## WHAT TO WORK ON
Could you print all the entries exactly?

## INFORMATION SHOWN
START

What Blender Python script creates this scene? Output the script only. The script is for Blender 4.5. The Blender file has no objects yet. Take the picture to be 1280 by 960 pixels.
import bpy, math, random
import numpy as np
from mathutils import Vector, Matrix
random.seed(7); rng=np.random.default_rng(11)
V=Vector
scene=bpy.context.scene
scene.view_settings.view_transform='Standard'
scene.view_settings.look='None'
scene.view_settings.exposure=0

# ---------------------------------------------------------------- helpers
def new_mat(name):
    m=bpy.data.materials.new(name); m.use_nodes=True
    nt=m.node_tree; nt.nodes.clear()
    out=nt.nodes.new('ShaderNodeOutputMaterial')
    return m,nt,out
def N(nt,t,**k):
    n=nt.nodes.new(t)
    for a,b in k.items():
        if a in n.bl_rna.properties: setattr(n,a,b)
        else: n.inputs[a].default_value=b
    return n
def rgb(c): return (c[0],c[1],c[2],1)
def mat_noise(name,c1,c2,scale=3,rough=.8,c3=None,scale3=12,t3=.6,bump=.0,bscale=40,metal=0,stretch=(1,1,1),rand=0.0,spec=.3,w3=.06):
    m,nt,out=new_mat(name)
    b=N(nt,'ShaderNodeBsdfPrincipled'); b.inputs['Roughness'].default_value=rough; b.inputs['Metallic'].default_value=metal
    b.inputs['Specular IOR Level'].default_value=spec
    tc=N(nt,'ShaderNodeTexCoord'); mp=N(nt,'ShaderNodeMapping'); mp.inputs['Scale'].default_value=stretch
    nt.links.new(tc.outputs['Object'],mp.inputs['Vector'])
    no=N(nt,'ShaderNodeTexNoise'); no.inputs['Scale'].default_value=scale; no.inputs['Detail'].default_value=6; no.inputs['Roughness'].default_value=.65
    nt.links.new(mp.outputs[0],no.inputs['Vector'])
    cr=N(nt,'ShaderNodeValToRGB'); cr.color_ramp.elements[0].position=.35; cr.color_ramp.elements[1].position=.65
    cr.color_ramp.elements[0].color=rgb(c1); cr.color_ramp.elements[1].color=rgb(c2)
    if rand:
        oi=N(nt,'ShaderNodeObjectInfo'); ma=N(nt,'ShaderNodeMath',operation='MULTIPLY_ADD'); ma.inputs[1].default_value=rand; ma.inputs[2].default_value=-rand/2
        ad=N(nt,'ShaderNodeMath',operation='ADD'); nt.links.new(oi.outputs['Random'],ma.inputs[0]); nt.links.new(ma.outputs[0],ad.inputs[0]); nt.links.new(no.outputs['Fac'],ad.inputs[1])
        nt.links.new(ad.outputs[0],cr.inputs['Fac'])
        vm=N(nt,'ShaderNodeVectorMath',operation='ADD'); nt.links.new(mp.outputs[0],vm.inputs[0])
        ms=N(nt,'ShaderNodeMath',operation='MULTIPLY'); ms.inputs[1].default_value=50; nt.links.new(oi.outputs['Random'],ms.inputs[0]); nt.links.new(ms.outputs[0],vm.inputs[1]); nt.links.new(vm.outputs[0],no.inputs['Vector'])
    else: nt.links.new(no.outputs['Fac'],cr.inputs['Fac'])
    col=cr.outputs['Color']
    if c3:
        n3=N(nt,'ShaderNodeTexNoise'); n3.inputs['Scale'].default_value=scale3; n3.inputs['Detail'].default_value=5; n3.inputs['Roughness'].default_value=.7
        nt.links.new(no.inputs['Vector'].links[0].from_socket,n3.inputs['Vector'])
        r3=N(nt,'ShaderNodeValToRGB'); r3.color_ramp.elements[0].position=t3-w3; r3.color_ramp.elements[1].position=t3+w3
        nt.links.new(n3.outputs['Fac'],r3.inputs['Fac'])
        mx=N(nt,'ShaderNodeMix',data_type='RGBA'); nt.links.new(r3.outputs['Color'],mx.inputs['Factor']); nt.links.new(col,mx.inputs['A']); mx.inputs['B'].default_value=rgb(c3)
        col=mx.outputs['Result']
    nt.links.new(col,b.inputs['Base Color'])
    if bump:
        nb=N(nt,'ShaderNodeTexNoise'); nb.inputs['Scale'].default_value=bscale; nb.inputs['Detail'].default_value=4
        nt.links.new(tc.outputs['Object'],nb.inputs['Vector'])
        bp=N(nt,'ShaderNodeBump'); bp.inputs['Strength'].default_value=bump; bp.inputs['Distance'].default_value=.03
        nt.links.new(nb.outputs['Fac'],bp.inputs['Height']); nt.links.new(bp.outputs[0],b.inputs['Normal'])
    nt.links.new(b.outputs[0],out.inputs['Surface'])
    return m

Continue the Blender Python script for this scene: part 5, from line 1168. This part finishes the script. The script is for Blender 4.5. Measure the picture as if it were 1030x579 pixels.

END

## PROBLEM SOLUTION
What Blender Python script creates this scene? Output the script only. The script is for Blender 4.5. The Blender file has no objects yet. Take the picture to be 1280 by 960 pixels.
import bpy, math, random
import numpy as np
from mathutils import Vector, Matrix
random.seed(7); rng=np.random.default_rng(11)
V=Vector
scene=bpy.context.scene
scene.view_settings.view_transform='Standard'
scene.view_settings.look='None'
scene.view_settings.exposure=0

# ---------------------------------------------------------------- helpers
def new_mat(name):
    m=bpy.data.materials.new(name); m.use_nodes=True
    nt=m.node_tree; nt.nodes.clear()
    out=nt.nodes.new('ShaderNodeOutputMaterial')
    return m,nt,out
def N(nt,t,**k):
    n=nt.nodes.new(t)
    for a,b in k.items():
        if a in n.bl_rna.properties: setattr(n,a,b)
        else: n.inputs[a].default_value=b
    return n
def rgb(c): return (c[0],c[1],c[2],1)
def mat_noise(name,c1,c2,scale=3,rough=.8,c3=None,scale3=12,t3=.6,bump=.0,bscale=40,metal=0,stretch=(1,1,1),rand=0.0,spec=.3,w3=.06):
    m,nt,out=new_mat(name)
    b=N(nt,'ShaderNodeBsdfPrincipled'); b.inputs['Roughness'].default_value=rough; b.inputs['Metallic'].default_value=metal
    b.inputs['Specular IOR Level'].default_value=spec
    tc=N(nt,'ShaderNodeTexCoord'); mp=N(nt,'ShaderNodeMapping'); mp.inputs['Scale'].default_value=stretch
    nt.links.new(tc.outputs['Object'],mp.inputs['Vector'])
    no=N(nt,'ShaderNodeTexNoise'); no.inputs['Scale'].default_value=scale; no.inputs['Detail'].default_value=6; no.inputs['Roughness'].default_value=.65
    nt.links.new(mp.outputs[0],no.inputs['Vector'])
    cr=N(nt,'ShaderNodeValToRGB'); cr.color_ramp.elements[0].position=.35; cr.color_ramp.elements[1].position=.65
    cr.color_ramp.elements[0].color=rgb(c1); cr.color_ramp.elements[1].color=rgb(c2)
    if rand:
        oi=N(nt,'ShaderNodeObjectInfo'); ma=N(nt,'ShaderNodeMath',operation='MULTIPLY_ADD'); ma.inputs[1].default_value=rand; ma.inputs[2].default_value=-rand/2
        ad=N(nt,'ShaderNodeMath',operation='ADD'); nt.links.new(oi.outputs['Random'],ma.inputs[0]); nt.links.new(ma.outputs[0],ad.inputs[0]); nt.links.new(no.outputs['Fac'],ad.inputs[1])
        nt.links.new(ad.outputs[0],cr.inputs['Fac'])
        vm=N(nt,'ShaderNodeVectorMath',operation='ADD'); nt.links.new(mp.outputs[0],vm.inputs[0])
        ms=N(nt,'ShaderNodeMath',operation='MULTIPLY'); ms.inputs[1].default_value=50; nt.links.new(oi.outputs['Random'],ms.inputs[0]); nt.links.new(ms.outputs[0],vm.inputs[1]); nt.links.new(vm.outputs[0],no.inputs['Vector'])
    else: nt.links.new(no.outputs['Fac'],cr.inputs['Fac'])
    col=cr.outputs['Color']
    if c3:
        n3=N(nt,'ShaderNodeTexNoise'); n3.inputs['Scale'].default_value=scale3; n3.inputs['Detail'].default_value=5; n3.inputs['Roughness'].default_value=.7
        nt.links.new(no.inputs['Vector'].links[0].from_socket,n3.inputs['Vector'])
        r3=N(nt,'ShaderNodeValToRGB'); r3.color_ramp.elements[0].position=t3-w3; r3.color_ramp.elements[1].position=t3+w3
        nt.links.new(n3.outputs['Fac'],r3.inputs['Fac'])
        mx=N(nt,'ShaderNodeMix',data_type='RGBA'); nt.links.new(r3.outputs['Color'],mx.inputs['Factor']); nt.links.new(col,mx.inputs['A']); mx.inputs['B'].default_value=rgb(c3)
        col=mx.outputs['Result']
    nt.links.new(col,b.inputs['Base Color'])
    if bump:
        nb=N(nt,'ShaderNodeTexNoise'); nb.inputs['Scale'].default_value=bscale; nb.inputs['Detail'].default_value=4
        nt.links.new(tc.outputs['Object'],nb.inputs['Vector'])
        bp=N(nt,'ShaderNodeBump'); bp.inputs['Strength'].default_value=bump; bp.inputs['Distance'].default_value=.03
        nt.links.new(nb.outputs['Fac'],bp.inputs['Height']); nt.links.new(bp.outputs[0],b.inputs['Normal'])
    nt.links.new(b.outputs[0],out.inputs['Surface'])
    return m

Continue the Blender Python script for this scene: part 5, from line 1168. This part finishes the script. The script is for Blender 4.5. Measure the picture as if it were 1030x579 pixels.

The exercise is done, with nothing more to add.